Bu soruyu naçizane bir kaç tavsiye ile yanıtlamak istiyorum

İşte ilk tavsiyem: İşe alacağımız kişinin sosyal medya hesaplarını inceleriz!
Özellikle öz geçmisini yollayan kişilerin öz geçmişlerinde sosyal medya hesaplarının linklerinin olmasını çok önemserim. Genellikle hesaplarına girer bakarım. (İş veya başvurusu yapan kişilere buradan bir tavsiye, sosyal medya kendiniz hakkında izler bıraktığınız bir yerdir, daha önceki iş yerine, patronuna yada arkadaşlarına sosyal medya hesapları vasıtası ile mesajlar veren, kişisel ilişkilerindeki duygu durumunu negative-agresif mesajlar ile sosyal medyada paylaşan, mesai saatleri içerisinde 100’lerce tweet atacak boş vakte sahip birisi iseniz, hakkınızda ön yargılı olabilirim.)

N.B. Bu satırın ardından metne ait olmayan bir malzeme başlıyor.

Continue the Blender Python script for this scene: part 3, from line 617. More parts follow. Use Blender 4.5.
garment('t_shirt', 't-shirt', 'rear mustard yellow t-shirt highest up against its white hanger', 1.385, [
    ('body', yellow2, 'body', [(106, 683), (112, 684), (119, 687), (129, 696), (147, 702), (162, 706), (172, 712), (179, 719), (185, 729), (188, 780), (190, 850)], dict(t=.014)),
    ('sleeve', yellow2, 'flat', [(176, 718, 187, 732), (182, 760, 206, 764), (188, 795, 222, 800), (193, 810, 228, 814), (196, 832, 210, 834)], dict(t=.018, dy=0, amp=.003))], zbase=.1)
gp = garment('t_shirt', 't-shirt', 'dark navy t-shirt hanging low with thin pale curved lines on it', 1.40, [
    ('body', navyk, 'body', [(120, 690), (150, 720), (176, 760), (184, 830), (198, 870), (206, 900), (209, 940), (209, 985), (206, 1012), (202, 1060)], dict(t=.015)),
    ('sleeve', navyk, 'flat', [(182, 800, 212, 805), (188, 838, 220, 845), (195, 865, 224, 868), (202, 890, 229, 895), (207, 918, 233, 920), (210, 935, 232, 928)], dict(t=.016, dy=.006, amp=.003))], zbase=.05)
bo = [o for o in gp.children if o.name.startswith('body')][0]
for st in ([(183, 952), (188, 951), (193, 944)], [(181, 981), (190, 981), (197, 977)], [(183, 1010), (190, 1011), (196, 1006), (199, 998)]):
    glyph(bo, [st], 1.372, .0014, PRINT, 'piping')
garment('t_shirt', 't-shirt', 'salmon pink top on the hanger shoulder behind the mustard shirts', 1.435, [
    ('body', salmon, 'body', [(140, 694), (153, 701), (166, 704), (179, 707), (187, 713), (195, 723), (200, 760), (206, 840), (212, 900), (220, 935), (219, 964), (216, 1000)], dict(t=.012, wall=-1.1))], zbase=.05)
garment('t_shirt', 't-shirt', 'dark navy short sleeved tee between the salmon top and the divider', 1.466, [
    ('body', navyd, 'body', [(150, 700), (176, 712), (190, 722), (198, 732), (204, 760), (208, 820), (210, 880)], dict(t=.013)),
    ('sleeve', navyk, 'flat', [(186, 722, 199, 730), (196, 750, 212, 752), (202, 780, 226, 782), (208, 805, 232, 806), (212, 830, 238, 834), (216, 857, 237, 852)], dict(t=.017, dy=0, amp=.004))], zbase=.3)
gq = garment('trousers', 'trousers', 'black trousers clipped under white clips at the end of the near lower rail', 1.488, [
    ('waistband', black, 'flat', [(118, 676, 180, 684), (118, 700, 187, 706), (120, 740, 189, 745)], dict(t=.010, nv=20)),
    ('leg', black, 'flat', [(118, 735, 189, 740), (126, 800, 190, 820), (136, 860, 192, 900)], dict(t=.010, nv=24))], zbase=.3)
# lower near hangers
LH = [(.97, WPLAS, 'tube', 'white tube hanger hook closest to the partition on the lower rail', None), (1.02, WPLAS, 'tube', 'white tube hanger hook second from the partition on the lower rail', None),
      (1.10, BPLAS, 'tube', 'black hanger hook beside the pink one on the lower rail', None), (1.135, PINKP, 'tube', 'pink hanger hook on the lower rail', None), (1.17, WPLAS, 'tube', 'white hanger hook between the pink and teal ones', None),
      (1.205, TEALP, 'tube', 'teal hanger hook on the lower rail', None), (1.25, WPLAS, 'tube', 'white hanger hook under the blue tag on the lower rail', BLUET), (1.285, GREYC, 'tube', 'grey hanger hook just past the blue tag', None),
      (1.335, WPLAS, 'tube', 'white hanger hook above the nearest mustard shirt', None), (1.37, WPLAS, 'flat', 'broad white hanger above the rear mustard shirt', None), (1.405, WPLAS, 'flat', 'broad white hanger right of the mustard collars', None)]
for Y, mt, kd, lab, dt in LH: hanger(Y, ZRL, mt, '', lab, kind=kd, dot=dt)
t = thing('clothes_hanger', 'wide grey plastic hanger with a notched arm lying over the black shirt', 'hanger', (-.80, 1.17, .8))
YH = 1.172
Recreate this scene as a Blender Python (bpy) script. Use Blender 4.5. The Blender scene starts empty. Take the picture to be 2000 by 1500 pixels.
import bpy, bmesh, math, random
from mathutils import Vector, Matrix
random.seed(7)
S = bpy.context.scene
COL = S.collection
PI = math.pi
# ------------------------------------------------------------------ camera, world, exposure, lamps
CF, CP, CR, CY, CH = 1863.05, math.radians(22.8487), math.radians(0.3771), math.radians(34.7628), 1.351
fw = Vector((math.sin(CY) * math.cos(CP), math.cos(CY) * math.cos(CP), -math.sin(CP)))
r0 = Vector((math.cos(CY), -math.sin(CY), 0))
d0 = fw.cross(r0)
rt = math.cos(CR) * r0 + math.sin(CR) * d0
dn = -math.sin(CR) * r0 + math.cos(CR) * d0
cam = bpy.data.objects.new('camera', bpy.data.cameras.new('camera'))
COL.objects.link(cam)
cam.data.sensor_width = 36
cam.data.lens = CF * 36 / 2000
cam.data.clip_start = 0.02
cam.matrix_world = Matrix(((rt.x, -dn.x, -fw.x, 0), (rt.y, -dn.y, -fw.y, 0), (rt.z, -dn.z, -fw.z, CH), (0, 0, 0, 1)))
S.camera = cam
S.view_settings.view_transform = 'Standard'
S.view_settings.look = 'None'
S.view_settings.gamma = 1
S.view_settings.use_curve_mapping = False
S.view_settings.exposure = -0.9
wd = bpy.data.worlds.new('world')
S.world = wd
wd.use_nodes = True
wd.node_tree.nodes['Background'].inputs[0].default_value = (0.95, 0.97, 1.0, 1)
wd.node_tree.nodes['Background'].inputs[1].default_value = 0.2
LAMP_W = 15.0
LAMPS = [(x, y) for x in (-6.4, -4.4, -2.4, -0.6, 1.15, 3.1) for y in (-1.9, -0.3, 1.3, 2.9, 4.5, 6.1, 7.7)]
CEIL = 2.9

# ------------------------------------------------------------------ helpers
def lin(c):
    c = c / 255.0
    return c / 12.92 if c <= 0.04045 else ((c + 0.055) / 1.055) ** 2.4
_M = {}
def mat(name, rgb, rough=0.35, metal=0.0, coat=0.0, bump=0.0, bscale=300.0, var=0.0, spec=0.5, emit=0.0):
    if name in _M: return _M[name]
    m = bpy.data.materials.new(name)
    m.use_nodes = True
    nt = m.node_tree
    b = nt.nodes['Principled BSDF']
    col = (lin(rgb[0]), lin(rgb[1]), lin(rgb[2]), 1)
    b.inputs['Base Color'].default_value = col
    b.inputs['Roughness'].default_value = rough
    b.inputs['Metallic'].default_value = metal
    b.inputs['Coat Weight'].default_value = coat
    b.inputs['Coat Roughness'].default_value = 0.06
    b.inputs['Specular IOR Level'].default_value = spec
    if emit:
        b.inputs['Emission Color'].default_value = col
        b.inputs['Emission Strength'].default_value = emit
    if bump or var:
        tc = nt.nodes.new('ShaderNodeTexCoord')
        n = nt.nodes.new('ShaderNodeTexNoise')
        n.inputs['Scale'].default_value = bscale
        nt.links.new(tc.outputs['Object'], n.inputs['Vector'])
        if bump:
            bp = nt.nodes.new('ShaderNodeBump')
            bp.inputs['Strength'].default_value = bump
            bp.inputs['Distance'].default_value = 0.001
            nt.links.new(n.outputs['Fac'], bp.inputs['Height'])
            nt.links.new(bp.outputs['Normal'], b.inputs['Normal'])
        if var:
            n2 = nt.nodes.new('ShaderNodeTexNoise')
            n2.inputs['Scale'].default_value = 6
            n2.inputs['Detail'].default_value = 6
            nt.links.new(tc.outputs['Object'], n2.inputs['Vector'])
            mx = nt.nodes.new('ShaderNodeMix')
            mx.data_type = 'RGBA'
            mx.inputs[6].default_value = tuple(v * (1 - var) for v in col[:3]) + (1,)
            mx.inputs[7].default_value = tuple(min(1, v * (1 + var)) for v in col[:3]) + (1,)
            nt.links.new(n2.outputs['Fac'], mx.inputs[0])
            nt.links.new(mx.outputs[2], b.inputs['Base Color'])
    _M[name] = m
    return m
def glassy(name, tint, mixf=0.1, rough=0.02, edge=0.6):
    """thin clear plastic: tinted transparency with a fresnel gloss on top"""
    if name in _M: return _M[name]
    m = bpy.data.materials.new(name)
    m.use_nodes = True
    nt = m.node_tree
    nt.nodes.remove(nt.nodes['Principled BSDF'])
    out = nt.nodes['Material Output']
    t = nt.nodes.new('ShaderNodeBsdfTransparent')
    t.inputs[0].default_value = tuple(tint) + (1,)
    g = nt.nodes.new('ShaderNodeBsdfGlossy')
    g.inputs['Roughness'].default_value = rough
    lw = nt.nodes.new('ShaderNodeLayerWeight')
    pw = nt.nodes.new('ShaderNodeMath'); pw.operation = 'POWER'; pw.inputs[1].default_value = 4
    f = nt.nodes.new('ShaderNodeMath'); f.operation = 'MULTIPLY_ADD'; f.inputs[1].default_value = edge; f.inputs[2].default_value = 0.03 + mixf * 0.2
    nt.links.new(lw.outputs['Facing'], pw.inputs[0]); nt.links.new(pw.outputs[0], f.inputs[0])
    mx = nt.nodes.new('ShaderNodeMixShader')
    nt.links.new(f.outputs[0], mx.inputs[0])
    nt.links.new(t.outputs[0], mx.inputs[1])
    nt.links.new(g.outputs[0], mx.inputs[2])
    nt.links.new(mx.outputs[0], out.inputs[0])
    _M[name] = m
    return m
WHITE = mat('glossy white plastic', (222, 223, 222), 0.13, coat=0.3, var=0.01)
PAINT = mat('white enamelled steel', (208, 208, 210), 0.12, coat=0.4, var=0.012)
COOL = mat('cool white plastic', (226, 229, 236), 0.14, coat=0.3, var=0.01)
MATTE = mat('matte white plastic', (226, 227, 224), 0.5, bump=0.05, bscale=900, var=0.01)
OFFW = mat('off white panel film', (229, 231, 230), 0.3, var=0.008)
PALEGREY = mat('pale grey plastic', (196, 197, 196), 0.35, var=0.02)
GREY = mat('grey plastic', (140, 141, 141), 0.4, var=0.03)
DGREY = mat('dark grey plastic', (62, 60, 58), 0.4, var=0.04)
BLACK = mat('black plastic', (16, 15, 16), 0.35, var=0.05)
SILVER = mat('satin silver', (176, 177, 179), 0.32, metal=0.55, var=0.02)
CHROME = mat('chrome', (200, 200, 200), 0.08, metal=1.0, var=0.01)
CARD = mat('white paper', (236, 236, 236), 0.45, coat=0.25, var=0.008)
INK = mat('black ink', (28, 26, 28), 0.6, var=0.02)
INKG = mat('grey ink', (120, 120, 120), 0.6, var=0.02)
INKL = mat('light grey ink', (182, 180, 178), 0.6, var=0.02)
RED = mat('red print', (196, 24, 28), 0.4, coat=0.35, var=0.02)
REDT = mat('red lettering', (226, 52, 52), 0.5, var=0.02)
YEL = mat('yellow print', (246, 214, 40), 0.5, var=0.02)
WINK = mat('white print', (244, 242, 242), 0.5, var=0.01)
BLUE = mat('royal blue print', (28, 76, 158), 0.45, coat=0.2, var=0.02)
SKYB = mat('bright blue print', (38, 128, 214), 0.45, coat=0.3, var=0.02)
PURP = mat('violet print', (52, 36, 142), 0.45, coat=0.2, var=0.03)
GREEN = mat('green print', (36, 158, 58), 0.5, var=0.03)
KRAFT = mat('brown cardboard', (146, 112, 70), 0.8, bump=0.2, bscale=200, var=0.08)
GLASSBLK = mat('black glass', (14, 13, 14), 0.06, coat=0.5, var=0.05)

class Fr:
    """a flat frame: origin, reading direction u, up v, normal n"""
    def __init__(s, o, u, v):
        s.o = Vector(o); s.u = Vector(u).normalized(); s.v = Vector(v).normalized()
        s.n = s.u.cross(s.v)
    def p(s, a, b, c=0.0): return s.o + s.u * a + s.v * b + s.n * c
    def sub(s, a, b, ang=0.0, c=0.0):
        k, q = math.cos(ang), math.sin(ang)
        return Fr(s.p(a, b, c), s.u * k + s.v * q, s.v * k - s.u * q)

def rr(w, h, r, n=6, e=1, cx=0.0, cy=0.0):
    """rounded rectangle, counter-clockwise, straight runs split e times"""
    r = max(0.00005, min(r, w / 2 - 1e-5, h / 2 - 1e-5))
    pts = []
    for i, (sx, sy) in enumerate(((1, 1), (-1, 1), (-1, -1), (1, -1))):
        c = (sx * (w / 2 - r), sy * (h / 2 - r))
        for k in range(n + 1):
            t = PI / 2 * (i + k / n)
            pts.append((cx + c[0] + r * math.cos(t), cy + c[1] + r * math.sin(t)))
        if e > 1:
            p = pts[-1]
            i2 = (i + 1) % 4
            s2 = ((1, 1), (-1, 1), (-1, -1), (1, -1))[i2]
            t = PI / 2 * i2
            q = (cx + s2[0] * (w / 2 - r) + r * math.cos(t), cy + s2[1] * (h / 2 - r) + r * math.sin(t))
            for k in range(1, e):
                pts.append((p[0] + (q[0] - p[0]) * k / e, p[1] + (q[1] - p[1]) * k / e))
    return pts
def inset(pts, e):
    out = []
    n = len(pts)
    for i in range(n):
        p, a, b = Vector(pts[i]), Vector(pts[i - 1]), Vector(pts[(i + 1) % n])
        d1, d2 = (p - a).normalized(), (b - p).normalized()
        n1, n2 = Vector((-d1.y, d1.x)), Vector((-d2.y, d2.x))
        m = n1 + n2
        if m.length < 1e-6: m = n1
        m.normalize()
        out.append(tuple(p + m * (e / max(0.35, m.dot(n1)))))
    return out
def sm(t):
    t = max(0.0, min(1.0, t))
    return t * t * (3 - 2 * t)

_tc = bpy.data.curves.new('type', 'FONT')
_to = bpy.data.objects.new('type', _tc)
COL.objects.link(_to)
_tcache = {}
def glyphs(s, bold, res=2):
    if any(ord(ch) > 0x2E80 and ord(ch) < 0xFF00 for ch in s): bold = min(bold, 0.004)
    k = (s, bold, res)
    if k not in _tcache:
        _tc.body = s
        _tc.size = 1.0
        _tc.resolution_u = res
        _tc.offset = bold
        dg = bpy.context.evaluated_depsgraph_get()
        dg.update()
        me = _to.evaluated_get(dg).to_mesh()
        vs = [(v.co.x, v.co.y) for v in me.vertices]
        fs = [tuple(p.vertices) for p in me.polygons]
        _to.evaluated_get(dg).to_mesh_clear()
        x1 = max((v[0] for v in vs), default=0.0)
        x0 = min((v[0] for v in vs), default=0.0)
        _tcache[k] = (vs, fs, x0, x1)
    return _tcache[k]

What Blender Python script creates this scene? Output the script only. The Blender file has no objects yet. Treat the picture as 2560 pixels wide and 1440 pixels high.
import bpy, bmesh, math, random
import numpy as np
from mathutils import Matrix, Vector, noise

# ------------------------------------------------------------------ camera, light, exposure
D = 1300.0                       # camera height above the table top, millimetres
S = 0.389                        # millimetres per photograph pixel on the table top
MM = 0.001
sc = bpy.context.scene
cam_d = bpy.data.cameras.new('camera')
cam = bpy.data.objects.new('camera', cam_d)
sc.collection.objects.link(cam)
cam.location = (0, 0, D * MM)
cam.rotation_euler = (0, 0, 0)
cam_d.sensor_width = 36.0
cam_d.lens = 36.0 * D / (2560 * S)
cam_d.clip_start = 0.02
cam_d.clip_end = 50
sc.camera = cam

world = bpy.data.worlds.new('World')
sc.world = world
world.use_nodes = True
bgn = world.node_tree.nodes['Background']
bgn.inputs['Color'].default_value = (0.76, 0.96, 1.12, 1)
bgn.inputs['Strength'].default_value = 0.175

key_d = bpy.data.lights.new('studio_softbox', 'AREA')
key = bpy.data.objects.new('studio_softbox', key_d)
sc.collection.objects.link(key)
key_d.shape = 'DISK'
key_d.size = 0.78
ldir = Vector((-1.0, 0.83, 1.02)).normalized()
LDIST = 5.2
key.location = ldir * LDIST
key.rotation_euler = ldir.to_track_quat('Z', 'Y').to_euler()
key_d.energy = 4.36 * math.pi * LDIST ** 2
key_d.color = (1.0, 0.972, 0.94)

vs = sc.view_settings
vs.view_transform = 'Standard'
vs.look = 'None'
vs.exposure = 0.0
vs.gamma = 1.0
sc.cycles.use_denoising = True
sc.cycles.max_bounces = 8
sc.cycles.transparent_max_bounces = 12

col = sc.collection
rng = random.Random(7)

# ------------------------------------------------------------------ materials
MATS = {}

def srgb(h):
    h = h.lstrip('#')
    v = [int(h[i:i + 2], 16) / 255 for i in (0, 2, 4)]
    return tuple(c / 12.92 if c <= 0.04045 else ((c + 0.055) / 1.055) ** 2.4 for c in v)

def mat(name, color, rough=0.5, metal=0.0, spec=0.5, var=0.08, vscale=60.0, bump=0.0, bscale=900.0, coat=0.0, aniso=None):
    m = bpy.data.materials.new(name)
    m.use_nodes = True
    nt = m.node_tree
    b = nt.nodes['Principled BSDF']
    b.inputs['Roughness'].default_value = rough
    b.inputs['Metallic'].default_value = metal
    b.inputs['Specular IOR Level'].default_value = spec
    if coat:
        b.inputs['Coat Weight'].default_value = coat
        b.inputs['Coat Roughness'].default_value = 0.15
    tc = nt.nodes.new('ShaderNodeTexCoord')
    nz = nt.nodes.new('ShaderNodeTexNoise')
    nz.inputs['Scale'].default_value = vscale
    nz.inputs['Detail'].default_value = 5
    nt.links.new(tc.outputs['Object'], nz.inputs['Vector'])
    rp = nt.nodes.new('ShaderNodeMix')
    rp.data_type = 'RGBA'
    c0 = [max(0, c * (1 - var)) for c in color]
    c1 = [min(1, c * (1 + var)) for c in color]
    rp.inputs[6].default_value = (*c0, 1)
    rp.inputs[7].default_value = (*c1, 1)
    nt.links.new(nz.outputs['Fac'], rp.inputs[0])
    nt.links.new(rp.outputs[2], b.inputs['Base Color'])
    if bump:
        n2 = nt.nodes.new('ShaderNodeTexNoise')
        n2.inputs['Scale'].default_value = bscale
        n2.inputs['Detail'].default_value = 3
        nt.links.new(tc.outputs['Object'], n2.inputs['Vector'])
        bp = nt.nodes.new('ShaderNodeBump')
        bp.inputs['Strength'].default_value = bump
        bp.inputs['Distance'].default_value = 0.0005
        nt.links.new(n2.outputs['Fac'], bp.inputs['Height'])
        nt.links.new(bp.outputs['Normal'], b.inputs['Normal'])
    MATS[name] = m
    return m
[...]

İkinci tavsiyem; Bizi şaşırt! Aldığımız başvuruların çoğunda başvurulan pozisyon sosyal medya uzmanlığı. Ancak yaptığımız görüşmelerde sosyal medya uzmanı olarak başvuran arkadaşların bir çoğu bizi şaşırtacak en ufak bir bilgi dahi paylaşamıyor. (4-5 sosyal medya hesabı kullanıyor olmak, 2-3 sosyal medya magazine sitesini takip ediyor olmak ve sosyal medyadaki geleceği farkediyor olmak açıkcası Promoqube çalışanı olmak için yeterli değil.) Gerçekten bu işi istiyorsan görüşmeye hazırlıklı gel ve bizi şaşırtacak bir fikrin yada önerilerin olsun. Üçüncü tavsiyem; Bizi tanı. Promoqube sosyal medya kanallarını sık kullanan bir dijital pazarlama ajansı ve kıblesi verimlilik. Bizde yanar döner tasarımlar, oyuncaklı işler, büyük medya bütçelerini arkasına almış projeler bulamazsın. Bizim projelerimizi belkide sosyal medya sitelerinde “woow ne yaratıcı iş” yorumları ile okuyamazsın. Çünkü biz toplantılarda müşterinin karşısında değil yanında otururuz. Onun parasını kendi paramız biliriz. Kendi markamız için yapmayacağımız projeyi müşterilerimize önermeyiz. Kurulduğumuz günden bu güne mühendis kafalı, hesap verebilir işler yapan bir şirket olduk. Bu nedenle belkide sektörün en hızlı büyüyen şirketiyiz. Bizimle çalışmak istiyorsan sosyal medyayı değil, önce pazarlamayı ve pazarlama faliyetlerinin esas amacını bilmen gerekiyor.